Problem-solving strategies of the brain

The MIT team recorded each participant’s timing accuracy first. They then built computer models that tested three possibilities: pure hierarchy, pure counterfactual thinking, or a flexible mix.

Real-world performance lined up with the flexible model. The brain seemed to favor following one branch of the maze, checking the next tone, and only sometimes backtracking if the tone felt “off.”

“This is really a big question in cognitive science: How do we problem-solve in a suboptimal way, by coming up with clever heuristics that we chain together in a way that ends up getting us closer and closer until we solve the problem?” said Professor Jazayeri.

Memory and the choice to backtrack

Switching sides in the maze depends on memory. To reconsider an earlier turn, a person must recall the first tone and judge whether it still fits.

“It requires four parallel simulations in your mind, and no human can do that. It’s analogous to having four conversations at a time,” noted Professor Jazayeri. “The task allows us to tap into this set of algorithms that the humans use, because you just can’t solve it optimally.”

People who trust their memory more often jumped back to the alternate path. Those who sensed their recall was shaky stuck with their first guess.

“People rely on counterfactuals to the degree that it’s helpful,” Jazayeri said. “People who take a big performance loss when they do counterfactuals avoid doing them. But if you are someone who’s really good at retrieving information from the recent past, you may go back to the other side.”

Neural networks and human behavior

The team also trained a neural network on the same task.

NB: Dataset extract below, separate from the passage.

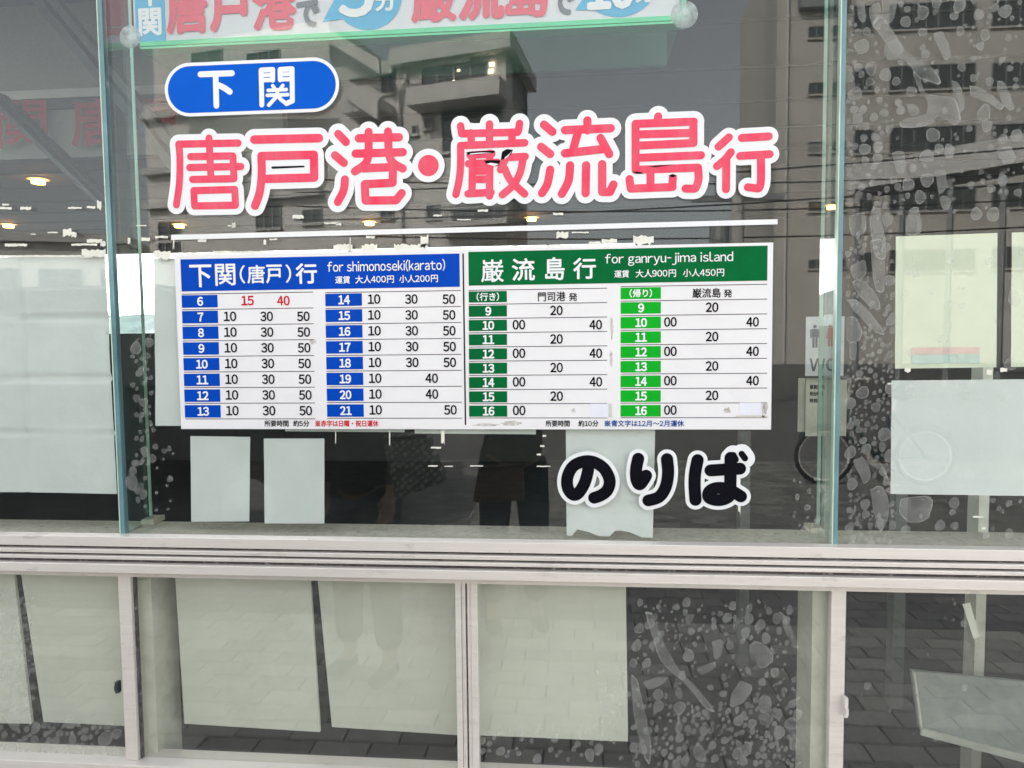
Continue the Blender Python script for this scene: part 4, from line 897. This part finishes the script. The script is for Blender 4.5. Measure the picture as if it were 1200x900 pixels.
person('person in dark top and navy trousers mirrored left of the patterned bag', pa_.x, pa_.y, 1.58, .35,
       [(-.21, -.03, 1.12), (.20, -.03, 1.12)], [(-.19, .06, .90), (.20, .08, .92)], [(0, .2, -.95), (0, .3, -.95)], mshirt, mnavy, (.012, .01, .01), True)
dx = -pb_.x; dyy = -1.66-pb_.y
person('person in dark coat with both arms raised to photograph the glass, behind the mirrored timetable', pb_.x, pb_.y, 1.66, -.25,
       [(-.06, .20, 1.22), (.30, .12, 1.20)], [(.14, .34, 1.49), (.30, .32, 1.50)], [(.2, .3, .9), (0, .3, .9)], mcoat, mjean, (.012, .01, .01), False)
ph = thing('smartphone', 'thin dark smartphone held up in front of the glass by the photographer', 'phone', (0, -1.625, 1.5))
MB().box(-.02, .135, -1.634, -1.626, 1.455, 1.53).build('case', M['gasket'], ph, bevel=.003); MB().box(-.012, .010, -1.6258, -1.6235, 1.49, 1.512).build('lens_island', M['steeld'], ph)
# patterned shoulder bag and the small brown bag
mbag = bpy.data.materials.new('patterned_fabric'); mbag.use_nodes = True; n_ = mbag.node_tree.nodes; L_ = mbag.node_tree.links
tc = n_.new('ShaderNodeTexCoord'); mp_ = n_.new('ShaderNodeMapping'); mp_.inputs['Scale'].default_value = (46, 1, 46); mp_.inputs['Rotation'].default_value = (0, R(38), 0); L_.new(tc.outputs['Object'], mp_.inputs[0])
vo = n_.new('ShaderNodeTexVoronoi'); vo.voronoi_dimensions = '3D'; vo.inputs['Scale'].default_value = 1; vo.inputs['Randomness'].default_value = .35; L_.new(mp_.outputs[0], vo.inputs['Vector'])
cr_ = n_.new('ShaderNodeValToRGB'); cr_.color_ramp.interpolation = 'CONSTANT'; cr_.color_ramp.elements[0].color = (.85, .82, .78, 1); cr_.color_ramp.elements[1].position = .38; cr_.color_ramp.elements[1].color = (.20, .21, .22, 1)
L_.new(vo.outputs['Distance'], cr_.inputs[0]); L_.new(cr_.outputs[0], n_['Principled BSDF'].inputs['Base Color'])
def bag(name, label, q, dep, th, m, strap_to):
    W = [V(a, dep, b) for a, b in q]; c = sum(W, Vector())/4; t = thing(name, label, 'bag', c)
    mb = MB(); mb.hexa(W, (0, -th, 0)); o = mb.build('pouch', m, t, bevel=.012, smooth=False)
    MB().tube([W[3]+Vector((.0, -th/2, -.01)), W[3].lerp(strap_to, .5)+Vector((0, -.02, 0)), strap_to, W[2].lerp(strap_to, .5)+Vector((0, -.02, 0)), W[2]+Vector((0, -th/2, -.01))], .009, 8).build('strap', M['gasket'], t)
    MB().hexa([W[3].lerp(W[0], .02), W[2].lerp(W[1], .02), W[2].lerp(W[1], .09), W[3].lerp(W[0], .09)], (0, .004, 0)).build('top_trim', M['gasket'], t); return t
bag('shoulder_bag', 'grey patterned shoulder bag hanging between the two mirrored people', [(462, 588), (520, 566), (498, 508), (446, 512)], 2.62, .09, mbag, Vector((pa_.x+.16, pa_.y+.05, 1.38)))
mbr = mat('mauve_brown_leather', (.16, .10, .09), .3, 0, .2, 30, .1)
bag('crossbody_bag', 'small glossy brown bag at the hip of the photographer, mirrored under the timetable', [(553, 590), (614, 588), (612, 545), (560, 548)], 3.25, .06, mbr, Vector((pb_.x-.05, pb_.y+.14, 1.30)))

# ------------------------------------------------------------------ dried glue film, spots and tape left on the glass
mf = veil('glue_film', (.60, .61, .58), .17, .5, noise=22); mrim = veil('glue_film_edge', (.74, .75, .72), .24, .5)
def residue(regions, big, par, Y, seed):
    rnd = random.Random(seed); A = MB(); B = MB(); done = []
    def blob(cx, cy, rx, ry, rot, k):
        n = 16; h = [rnd.uniform(.86, 1.1) for _ in range(4)]
        base = []
        for j in range(n):
            t = 2*math.pi*j/n; q = 1+.10*math.sin(2*t+h[0]*9)+.07*math.sin(3*t+h[1]*20)*h[2]
            a, b = rx*q*math.cos(t), ry*q*math.sin(t); base.append((a*math.cos(rot)-b*math.sin(rot), a*math.sin(rot)+b*math.cos(rot)))
        y = Y-k*2e-6
        A.add([(lambda p: (p.x, y, p.z))(P(cx+a*.9, cy+b*.9, 0)) for a, b in base], [tuple(range(n))])
        e = max(.55, 1-1.3/max(rx, ry, 1)); o_ = [(lambda p: (p.x, y, p.z))(P(cx+a, cy+b, 0)) for a, b in base]; i_ = [(lambda p: (p.x, y, p.z))(P(cx+a*max(e, .86), cy+b*max(e, .86), 0)) for a, b in base]
        B.add(o_+i_, [(j, (j+1) % n, n+(j+1) % n, n+j) for j in range(n)])
    for pts in big:
        pts = smooth(pts+[pts[0]], 4)[:-1]; cx = sum(p[0] for p in pts)/len(pts); cy = sum(p[1] for p in pts)/len(pts)
        wob = [(a+rnd.uniform(-.8, .8), b+rnd.uniform(-.8, .8)) for a, b in pts]; n = len(wob); W = [P(a, b, 0) for a, b in wob]
        A.add([(p.x, Y, p.z) for p in W], [tuple(range(n))]); 
        I = [P(a+(cx-a)*.05, b+(cy-b)*.05, 0) for a, b in wob]; B.add([(p.x, Y-2e-5, p.z) for p in W]+[(p.x, Y-2e-5, p.z) for p in I], [(j, (j+1) % n, n+(j+1) % n, n+j) for j in range(n)])
        for a, b in wob[::3]: done.append((a, b, 3))
        done.append((cx, cy, 8))
    k = 0
    for (x0, y0, x1, y1, num, rmin, rmax, el) in regions:
        for _ in range(num):
            for tr_ in range(12):
                cx, cy = rnd.uniform(x0, x1), rnd.uniform(y0, y1); r_ = rmin+(rmax-rmin)*rnd.random()**2.2
                if all((cx-a)**2+(cy-b)**2 > (r_+c+.6)**2 for a, b, c in done): break
            else: continue
            done.append((cx, cy, r_)); k += 1
            s_ = rnd.uniform(1, el); blob(cx, cy, r_, r_*s_, rnd.uniform(-.5, .5), k)
    tag(A.build('glue_film', mf, par), kind='stuff'); tag(B.build('glue_film_edge', mrim, par), kind='stuff')
bigs = [[(1022, 28), (1034, 20), (1062, 60), (1092, 80), (1102, 98), (1078, 92), (1062, 72), (1046, 62)],
        [(1034, 0), (1050, 0), (1046, 22), (1036, 28)], [(1004, 0), (1012, 0), (1014, 24), (1006, 22)],
        [(1000, 52), (1014, 46), (1018, 58), (1006, 64)], [(1038, 52), (1050, 48), (1058, 60), (1046, 70), (1036, 64)],
        [(1070, 84), (1078, 92), (1084, 108), (1094, 112), (1118, 116), (1126, 140), (1118, 146), (1100, 136), (1090, 146), (1060, 150), (1056, 142), (1084, 134), (1086, 118), (1076, 104)],
        [(1062, 122), (1072, 124), (1078, 132), (1068, 136)], [(1094, 40), (1104, 38), (1114, 62), (1108, 70), (1100, 56)],
        [(1136, 100), (1150, 104), (1174, 122), (1172, 128), (1152, 118), (1138, 112)], [(1168, 94), (1178, 100), (1188, 126), (1180, 128), (1170, 110)],
        [(1115, 94), (1124, 100), (1130, 124), (1122, 130)], [(1045, 180), (1058, 178), (1060, 198), (1052, 202)],
        [(1096, 202), (1106, 200), (1110, 218), (1100, 226)], [(1168, 176), (1184, 172), (1190, 188), (1176, 192)],
        [(1024, 238), (1030, 238), (1034, 262), (1038, 300), (1026, 300), (1020, 262)], [(994, 254), (1012, 250), (1014, 270), (998, 276)],
        [(1066, 246), (1076, 244), (1078, 272), (1062, 274)], [(1018, 10), (1030, 4), (1032, 32), (1022, 30)],
        [(996, 312), (1014, 306), (1012, 326), (1000, 326)], [(998, 330), (1010, 328), (1030, 350), (1028, 364), (1008, 348)], [(1020, 282), (1034, 284), (1036, 336), (1026, 338)],
        [(992, 352), (1004, 352), (1024, 372), (1036, 392), (1022, 386), (1002, 366)], [(992, 372), (1002, 372), (1010, 392), (1000, 402), (992, 396)], [(996, 402), (1004, 402), (1002, 420), (996, 420)],
        [(1000, 540), (1012, 536), (1020, 556), (1012, 566)], [(1020, 574), (1034, 570), (1042, 600), (1030, 622)], [(1056, 584), (1090, 582), (1088, 606), (1066, 612), (1054, 600)]]
residue([(994, 0, 1040, 300, 80, 2, 8, 1.35), (1040, 0, 1200, 255, 130, 1.6, 8, 1.35), (993, 255, 1046, 640, 230, 1.5, 7.5, 1.4), (1060, 585, 1198, 632, 14, 2, 6, 1.3), (1050, 280, 1198, 470, 26, 3, 8, 1.4), (993, 0, 1010, 632, 60, 1, 2.6, 1.3)], bigs, panes[1], -.0006, 3)
residue([(930, 560, 975, 626, 22, 1.5, 5, 1.4), (154, 370, 178, 400, 16, 1, 3.2, 1.3), (154, 400, 180, 600, 46, 2, 7, 1.8), (182, 520, 205, 600, 12, 1.5, 4, 1.3)], [], panes[0], -.0004, 5)
residue([(120, 85, 124, 140, 4, 3, 5, 1.4), (126, 385, 133, 400, 2, 1, 2, 1.2)], [], panes[-1], -.0004, 6)
big2 = [[(756, 716), (766, 722), (778, 752), (796, 784), (818, 808), (838, 834), (824, 826), (800, 798), (776, 776), (764, 744)], [(740, 790), (748, 800), (756, 836), (762, 868), (760, 896), (750, 870), (742, 830)],
        [(878, 756), (890, 752), (906, 768), (902, 778), (890, 782), (880, 768)], [(868, 798), (882, 806), (872, 822), (856, 828), (858, 812)], [(912, 716), (920, 722), (932, 748), (936, 760), (926, 752)],
        [(834, 752), (846, 750), (846, 764), (838, 772)], [(754, 800), (770, 794), (782, 796), (764, 808)], [(816, 784), (836, 776), (838, 782), (824, 790)]]
residue([(742, 705, 936, 896, 260, 1.3, 7.5, 1.6), (742, 820, 936, 897, 120, 2, 8, 1.7), (562, 850, 740, 890, 44, 2, 6, 1.4), (700, 780, 738, 850, 30, 1, 3, 1.3)], big2, low(760), .0006, 8)
residue([(992, 700, 1198, 880, 16, 1.2, 5, 1.3)], [], low(1100), .0006, 9)
residue([(0, 690, 20, 850, 50, 3, 8, 1.6), (16, 690, 40, 845, 60, 1.2, 4, 1.3), (0, 846, 138, 890, 90, 2, 9, 1.5)], [], low(70), .0006, 10)
# bits of old tape and paper along the top of the old posters
mt = mat('old_white_tape', (.80, .79, .70), .7, 0, .08, 50); bits = {}
rnd = random.Random(12)
def bit(x, y, w_, h_, par, Y=-.0006, jag=.9):
    n = max(4, int(w_/2.2)); top = [(x+w_*i/n, y-rnd.uniform(0, jag)*h_*.35) for i in range(n+1)]; bot = [(x+w_*i/n, y+h_*(1-rnd.uniform(0, jag)*.45)) for i in range(n+1)][::-1]
    W = [P(a, b, 0) for a, b in top+bot]; th = .0003
    mb = MB(); m_ = len(W); mb.add([(p.x, Y, p.z) for p in W]+[(p.x, Y-th, p.z) for p in W], [tuple(range(m_)), tuple(range(m_, 2*m_))[::-1]]+[(i, (i+1) % m_, m_+(i+1) % m_, m_+i) for i in range(m_)])
    mb.build('tape_scrap', mt, par)
L_bits = [(0, 243, 14, 3), (24, 243, 13, 3.2), (80, 243, 16, 2.2), (102, 242, 10, 3), (114, 237, 5, 10), (6, 286, 26, 3.4), (36, 274, 6, 1.2), (56, 272, 12, 1.6), (74, 270, 10, 8), (84, 273, 6, 6), (84, 286, 30, 2.4), (102, 281, 18, 4), (96, 294, 28, 9), (118, 284, 6, 6), (0, 299.5, 98, 2.2), (3, 239, 8, 2)]
for q in L_bits: bit(*q, panes[-1])
M_bits = [(343, 253, 13, 4), (380, 261, 16, 2), (394, 262, 6, 3), (267, 264, 10, 1.4), (272, 262, 4, 6), (232, 281, 10, 3), (309, 282, 3, 6), (316, 280, 9, 1.6), (391, 288, 22, 8), (424, 288, 18, 8), (410, 281, 1, 14), (429, 277, 10, 3),
          (462, 288, 40, 9), (493, 278, 9, 14), (180, 296, 20, 9), (203, 281, 1.4, 14), (215, 297, 34, 3.0), (250, 295, 60, 3.6), (310, 297, 80, 2.4), (505, 294, 50, 4), (560, 291, 34, 4), (600, 289, 30, 3.6), (640, 288, 30, 3.0), (652, 273, 14, 7), (670, 272, 20, 1.6), (742, 278, 24, 10), (705, 281, 18, 5), (690, 284, 14, 4),
          (536, 257, 16, 1.4), (560, 246, 12, 2.6), (648, 250, 12, 2.6), (508, 252, 10, 2), (160, 264, 12, 1.4), (150, 280, 3, 7), (166, 279, 10, 4), (182, 277, 15, 2.6), (502, 545.5, 11, 1.5), (521, 546, 10, 1.1), (551, 545.5, 15, 1.4), (629, 546, 16, 1.2), (865, 590, 2.6, 14), (517, 506, 4, 16), (456, 508, 1.4, 18), (505, 524, 12, 2.2), (393, 508, 1, 13), (636, 510, 4, 2.4), (633, 522, 5, 2.2), (629, 532, 5, 2.2)]
for q in M_bits: bit(*q, panes[0])
for q in ((1172, 432, 8, 5), (1156, 434, 6, 6), (1060, 432, 7, 5), (1040, 449, 6, 2), (1140, 605, 12, 1.6), (1150, 618, 5, 3)): bit(*q, panes[1])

With unlimited capacity, the model nailed every trial.

Once the researchers limited its memory and forced it to give up tracking all four paths, the network used the same two shortcuts – and the same decision rule about when to switch – that the humans showed.

“What we found is that networks mimic human behavior when we impose on them those computational constraints that we found in human behavior,” explained Professor Jazayeri. “This is really saying that humans are acting rationally under the constraints that they have to function under.”

Why the brain’s strategy matters

By pinpointing when and why the brain flips between hierarchical and counterfactual thinking, the study sheds light on real-world planning, from driving routes to business decisions.

Future work aims to trace the brain signals that trigger each switch, offering clues for both neuroscience and artificial-intelligence design.

The full study was published in the journal Nature Human Behaviour.